5. Santri pertama juga jadi lurah pesantren pertama
Mahasiswa pertama yang mendaftar sebagai adalah santri Pesantren Raudlatut Thalibin Tugu adalah Nur Mustofa. Selain sebagai pendaftar nomor 1, pria yang kini ASN dan ulama di Kalimantan tersebut saat itu juga diamanahi sebagai pemimpin santri atau lurah pertama di Pesantren Raudlatut Thalibin Tugu.
Rata-rata lurah Pesantren Raudlatut Thalibin Tugu kini menjadi tokoh masyarakat dan ulama, seperti lurah periode kedua, Drs. KH. Ghufron, merupakan ulama dan mubaligh masyhur di Jawa Tengah.
Secara berurutan, para lurah pondok yang pernah memimpin santri Pesantren Raudlatut Thalibin Tugu pada tahun-tahun awal berdirinya pesantren adalah sebagai berikut KH.Drs. Nur Mustofa, KH. Drs. Ghufron, KH. Drs Ahmad Fadhil, K. Ahmad Fatoni, K. Mujiono dan K. Mahfudz.
6. Alumni tersebar se-Indonesia, dari ulama hingga professor
Sebagian alumni Pesantren Raudlatut Thalibin Tugu saat acara reuni dan Haul. Foto ist.
Alumni Pesantren Raudlatut Thalibin Tugu tersebar ke seluruh penjuru Indonesia, dari Sabnag hingga Merauke. Meski di pesantren dengan kesederhanaan, namun kini banyak diantara mereka yang menjadi tokoh dan ulama.
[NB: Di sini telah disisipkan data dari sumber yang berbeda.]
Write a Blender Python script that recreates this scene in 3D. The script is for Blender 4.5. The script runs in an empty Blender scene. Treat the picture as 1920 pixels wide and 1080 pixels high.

Diantara alumni bahkan ada yang menjadi ulama Malaysia, yaitu H. Ahmad Fathony. Berbekal ilmu dari Pesantren Raudlatut Thalibin Tugu dirinya dipercaya menjadi panutan masyarakat di negeri jiran tersebut.
Sebaran alumni merata Pesantren Raudlatut Thalibin Tugu di berbagai bidang, tak hanya bidang kemasyarakatan dan keagamaan, ada yang menempati pos-pos strategis di pemerintahan, pengusaha dan akademik.
Pada pos akademik, baru-baru ini juga ada alumni yang menyandang gelar profesor yaitu Prof. Dr. Ikhrom, M,Ag, guru besar ilmu pendidikan agama UIN Walisongo Semarang.
Itulah 6 Fakta Pesantren Raudlatut Thalibin Tugu, Pesantren Mahasiswa Tertua Dekat UIN Walisongo.